To be done -
Give the data below again exactly as written, without its pictures.
# Start of Data block
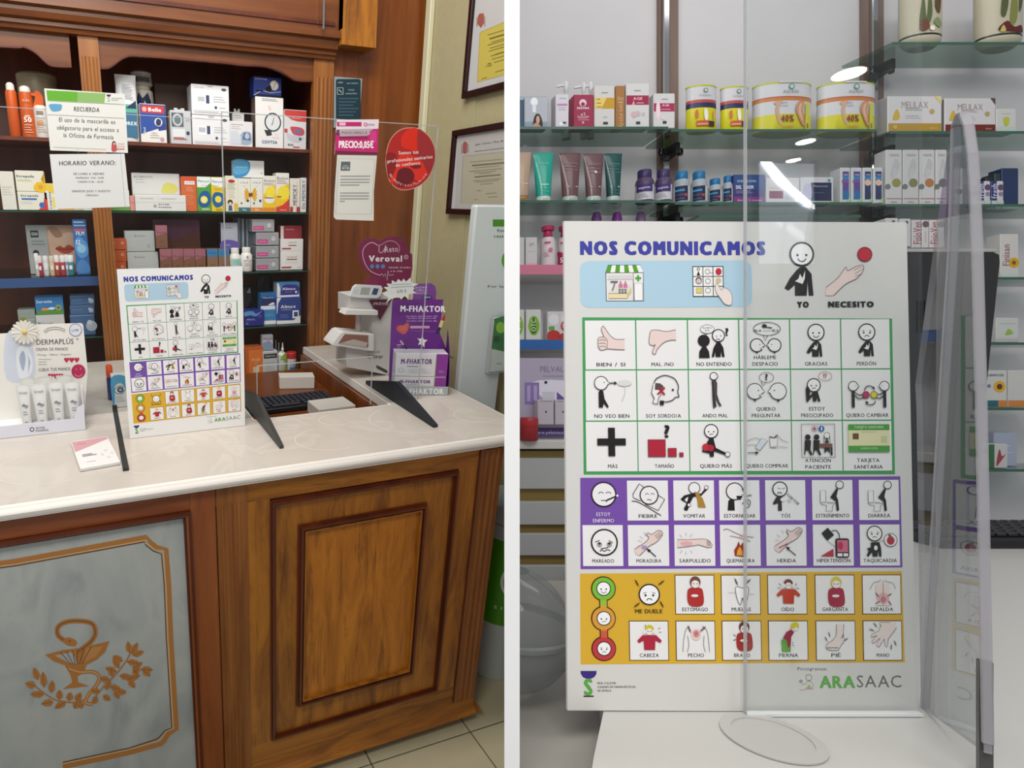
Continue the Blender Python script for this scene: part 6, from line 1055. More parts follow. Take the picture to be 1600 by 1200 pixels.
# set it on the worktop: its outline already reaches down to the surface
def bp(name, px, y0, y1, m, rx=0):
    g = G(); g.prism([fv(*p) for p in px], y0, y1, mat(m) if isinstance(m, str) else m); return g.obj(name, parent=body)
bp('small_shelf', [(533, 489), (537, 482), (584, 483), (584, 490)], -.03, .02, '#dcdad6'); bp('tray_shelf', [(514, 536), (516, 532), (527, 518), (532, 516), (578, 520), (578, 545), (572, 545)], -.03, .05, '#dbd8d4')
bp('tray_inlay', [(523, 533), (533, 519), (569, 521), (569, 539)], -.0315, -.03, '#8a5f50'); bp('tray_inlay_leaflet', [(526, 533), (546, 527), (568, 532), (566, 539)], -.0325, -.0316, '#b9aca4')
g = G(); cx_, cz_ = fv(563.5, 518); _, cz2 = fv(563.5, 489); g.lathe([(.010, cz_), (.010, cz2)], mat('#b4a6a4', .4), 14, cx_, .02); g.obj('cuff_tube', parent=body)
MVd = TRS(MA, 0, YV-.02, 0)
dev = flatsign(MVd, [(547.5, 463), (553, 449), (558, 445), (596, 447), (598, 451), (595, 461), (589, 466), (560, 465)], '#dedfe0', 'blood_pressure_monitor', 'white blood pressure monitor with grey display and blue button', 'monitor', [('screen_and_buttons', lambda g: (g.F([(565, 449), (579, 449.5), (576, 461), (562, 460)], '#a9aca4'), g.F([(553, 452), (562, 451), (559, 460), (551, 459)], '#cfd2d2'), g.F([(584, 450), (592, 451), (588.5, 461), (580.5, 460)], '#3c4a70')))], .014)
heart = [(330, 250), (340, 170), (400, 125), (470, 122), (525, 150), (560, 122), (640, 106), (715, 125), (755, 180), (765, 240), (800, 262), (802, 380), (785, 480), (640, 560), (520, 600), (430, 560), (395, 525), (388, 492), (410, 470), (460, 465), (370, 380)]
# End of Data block
Output for this exercise -
Continue the Blender Python script for this scene: part 6, from line 1055. More parts follow. Take the picture to be 1600 by 1200 pixels.
# set it on the worktop: its outline already reaches down to the surface
def bp(name, px, y0, y1, m, rx=0):
    g = G(); g.prism([fv(*p) for p in px], y0, y1, mat(m) if isinstance(m, str) else m); return g.obj(name, parent=body)
bp('small_shelf', [(533, 489), (537, 482), (584, 483), (584, 490)], -.03, .02, '#dcdad6'); bp('tray_shelf', [(514, 536), (516, 532), (527, 518), (532, 516), (578, 520), (578, 545), (572, 545)], -.03, .05, '#dbd8d4')
bp('tray_inlay', [(523, 533), (533, 519), (569, 521), (569, 539)], -.0315, -.03, '#8a5f50'); bp('tray_inlay_leaflet', [(526, 533), (546, 527), (568, 532), (566, 539)], -.0325, -.0316, '#b9aca4')
g = G(); cx_, cz_ = fv(563.5, 518); _, cz2 = fv(563.5, 489); g.lathe([(.010, cz_), (.010, cz2)], mat('#b4a6a4', .4), 14, cx_, .02); g.obj('cuff_tube', parent=body)
MVd = TRS(MA, 0, YV-.02, 0)
dev = flatsign(MVd, [(547.5, 463), (553, 449), (558, 445), (596, 447), (598, 451), (595, 461), (589, 466), (560, 465)], '#dedfe0', 'blood_pressure_monitor', 'white blood pressure monitor with grey display and blue button', 'monitor', [('screen_and_buttons', lambda g: (g.F([(565, 449), (579, 449.5), (576, 461), (562, 460)], '#a9aca4'), g.F([(553, 452), (562, 451), (559, 460), (551, 459)], '#cfd2d2'), g.F([(584, 450), (592, 451), (588.5, 461), (580.5, 460)], '#3c4a70')))], .014)
heart = [(330, 250), (340, 170), (400, 125), (470, 122), (525, 150), (560, 122), (640, 106), (715, 125), (755, 180), (765, 240), (800, 262), (802, 380), (785, 480), (640, 560), (520, 600), (430, 560), (395, 525), (388, 492), (410, 470), (460, 465), (370, 380)]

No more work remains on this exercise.